Alex Constantine - February 9, 2010
Posted by Melanie Eversley
On Deadline | Jan 18, 2010
Texas high schoolers will learn about conservative groups from the 1980s and 1990s but not about liberal groups or organizations representing minority rights, The Dallas Morning News reports.
The change is a result of U.S. history standards tentatively adopted Friday by the Republican-led State Board of Education. Among topics and individuals that will not be required in history classes and textbooks: the late Sen. Edward Kennedy, D-Mass., new Supreme Court Justice Sonia Sotomayor, and Hispanic civil rights organizations such as the Mexican American Legal Defense and Educational Fund, the paper said.
New subjects of study will include the National Rifle Association, the Moral Majority, the Heritage Foundation and Eagle Forum founder Phyllis Schlafly.
Board member Don McLeroy, a Republican from College Station, told the Morning News that he offered the amendment requiring coverage of conservative groups because history standards were "rife with leftist political periods and events — the populists, the progressives, the New Deal and the Great Society."
He succeeded in requiring textbooks to present a more positive portrayal of Republican Sen. Joseph McCarthy of Wisconsin, who investigated allegations of communists in the government, the military and Hollywood. His tactics were ultimately repudiated and he was censured by the U.S. Senate.
The board rejected a bid by conservatives to mandate that students be taught about "religious revivals" as a major event leading to the American Revolution.

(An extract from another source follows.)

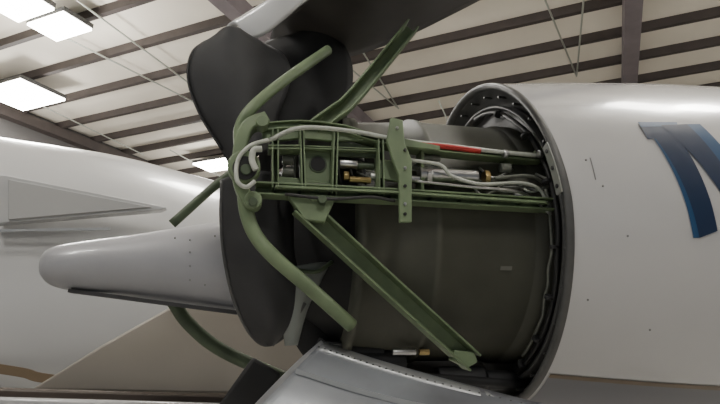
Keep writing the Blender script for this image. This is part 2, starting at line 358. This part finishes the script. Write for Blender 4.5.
# ------------------------------------------------------------------ cowl doors
uc=empty('engine_cowling_door',S(360,20,.3))
loft('cowl_inner_skin',[(268,48,-.05),(330,55,.0),(352,55,.05),(400,38,.1),(450,14,.15),(500,-12,.2)],
     [(276,22,.14),(300,4,.3),(330,-30,.4),(420,-70,.7),(500,-90,.75),(560,-100,.8)],.03,COWLIN,uc,.012)
loft('cowl_outer_lip',[(222,36,.14),(238,24,.16),(262,11,.20),(290,-1,.25),(330,-20,.3)],
     [(246,42,.2),(266,34,.22),(284,20,.25),(305,2,.32),(340,-20,.38)],.05,mat('cowl_white',(.72,.72,.72),.2,0,0,1,.6),uc,.01,dirn=(N+Z).normalized())
lc=empty('engine_cowling_door',S(380,390,.4))
top=[(322,343,.30),(380,362,.34),(450,382,.4),(550,408,.5)]; bot=[(225,440,.45),(330,470,.5),(420,480,.6),(560,470,.7)]
loft('cowl_inner_skin',top,bot,.04,ALU,lc,.012)
vs=[];fs=[]
ea=cat([S(*q) for q in top],6); eb=cat([S(*q) for q in bot],6)
for a,b in zip(ea,eb):
    for u in (0,.09): vs.append(a.lerp(b,u)+N*(.04*math.sin(math.pi*u)+.009))
fs=[(2*i,2*i+1,2*i+3,2*i+2) for i in range(len(ea)-1)]
mesh('edge_strip',vs,fs,ALUL,lc,True,.004)
r1=cat([S(*q) for q in top],10); r2=cat([S(*q) for q in bot],10)
for a,b in zip(r1,r2):
    cyl('rivet',a.lerp(b,.05)+N*.018,N,.003,.004,RIM,lc,8)
sweep('stiffener',[a.lerp(b,.32)+N*.045 for a,b in zip(ea,eb)],rect(.012,.012),ALUL,lc,straight=True)
l0=cat([S(*q) for q in ((322,343,.31),(290,372,.35),(225,440,.46))],6)
sweep('side_strip',l0,rect(.014,.012),ALUL,lc,straight=True)
# ------------------------------------------------------------------ hangar
HC=8.6; an=math.radians(66)
Pd=Vector((-math.sin(an),math.cos(an),0)); Qd=Vector((math.cos(an),math.sin(an),0))
def C(px,py,z=HC):
    r=ray(px,py); return CAM+r*((z-CAM.z)/r.z)
def H(p,q,z): return Pd*p+Qd*q+Z*z
def hbox(name,p0,p1,q0,q1,z0,z1,m,parent=None):
    vs=[H(p,q,z) for z in (z0,z1) for p,q in ((p0,q0),(p1,q0),(p1,q1),(p0,q1))]
    return mesh(name,vs,[(0,1,2,3),(4,5,6,7),(0,1,5,4),(1,2,6,5),(2,3,7,6),(3,0,4,7)],m,parent,False)
PW=15.5
hbox('floor',-26,PW+.3,-12,40,-.2,0,FLOOR)
hbox('ceiling',-26,PW+.3,-12,40,HC,HC+.2,CEIL)
hbox('wall_left',PW,PW+.3,-12,40,0,HC,WALLM)
hbox('wall_back',-26,PW,40,40.3,0,HC,WALLM)
hbox('wall_right',-26.3,-26,-12,40.3,0,HC,WALLM)
roof=empty('roof_framing',H(0,8,HC))
q=-10
while q<39:
    hbox('purlin',-26,PW,q,q+.12,HC-.20,HC,PURL,roof); q+=1.32
pr=C(628,45).dot(Pd)
for k in range(-3,4):
    p=pr+k*7.2
    if p<12 and p>-26: hbox('rafter',p-.16,p+.16,-12,40,HC-.58,HC-.20,RAFT,roof)
for k in range(-5,9):
    p0=pr+k*2.4
    if p0<PW-.3:
        for qq in range(-10,38,12):
            a=H(p0,qq,HC-.25); b=H(p0-1.2 if k%2 else p0+1.2,qq+12,HC-.25)
            tube('sag_rod',[a,b],.02,HOSE,roof,2)
for z in (2.2,4.2,6.2): hbox('wall_girt',PW-.12,PW,-12,40,z,z+.12,PURL,roof)
hbox('eave_strut',PW-.3,PW,-12,40,HC-.5,HC-.2,PURL,roof)
def fixture(c,lp,lq,e=150,up=260):
    g=empty('ceiling_light',c)
    p,q=c.dot(Pd),c.dot(Qd)
    hbox('housing',p-lp/2,p+lp/2,q-lq/2,q+lq/2,c.z-.02,c.z+.08,RIM,g)
    for k in range(3):
        qq=q-lq/2+lq*(k+.5)/3
        hbox('tube',p-lp/2+.03,p+lp/2-.03,qq-lq*.16,qq+lq*.16,c.z-.07,c.z-.02,LAMP,g)
    d=bpy.data.lights.new('lamp_light','AREA'); d.shape='RECTANGLE'; d.size=lp; d.size_y=lq; d.energy=e; d.color=(1,.98,.95)
    o=bpy.data.objects.new('lamp_light',d); scn.collection.objects.link(o); o.location=c-Z*.1; o.parent=g; o.matrix_parent_inverse=Matrix.Translation(-c)
    if up:
        d=bpy.data.lights.new('ceiling_fill','POINT'); d.shadow_soft_size=.35; d.energy=up; d.color=(1,.97,.92)  # added fill below the fixture, no real source, brightens the ceiling
        o=bpy.data.objects.new('ceiling_fill',d); scn.collection.objects.link(o); o.location=c-Z*1.3; o.parent=g; o.matrix_parent_inverse=Matrix.Translation(-c)
zf=HC-.45
for px,py,lp,lq in [(60,25,1.1,.7),(20,4,1.1,.7),(22,94,1.7,1.3),(218,164,1.5,1.0)]:
    fixture(C(px,py,zf),lp,lq)
for p,q,e,up in [(-3,4,60,360),(-3,-3,50,260),(3,-3,60,280),(3,4.0,60,330),(-9,5,60,430),(-12,13,80,560),(-14,20,80,450)]:  # unseen extra fixtures, added to brighten the hangar and right-hand ceiling
    fixture(H(p,q,zf),1.4,.8,e,up)
# ------------------------------------------------------------------ world / camera
w=bpy.data.worlds.new('World'); scn.world=w; w.use_nodes=True
w.node_tree.nodes['Background'].inputs[0].default_value=(.82,.9,1,1); w.node_tree.nodes['Background'].inputs[1].default_value=.25
cd=bpy.data.cameras.new('Camera'); cam=bpy.data.objects.new('Camera',cd); scn.collection.objects.link(cam)
cd.lens=28; cd.sensor_width=36; cam.location=CAM; cam.rotation_euler=(math.radians(90)+PITCH,0,0); cd.clip_end=200
scn.camera=cam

A proposal to remove hip-hop music from history standards and replace it with country music failed. Board member Mavis Knight, a Democrat from Dallas, told the paper that hip-hop has "impacted our society whether we like it or not."
A tentative vote was put off until March; a final decision is expected in May. Curriculum standards the board approves will remain in place for the next decade. Although the standards apply only to Texas, the Fort Worth Star-Telegram writes, "the decision has a nationwide impact because publishers develop textbooks based on Texas' curriculum because of its large student population."
The board approved a resolution opposing national standards and supporting Republican Gov. Rick Perry's decision to forgo $700 million in federal stimulus money because it "smacks of a federal takeover of our public schools."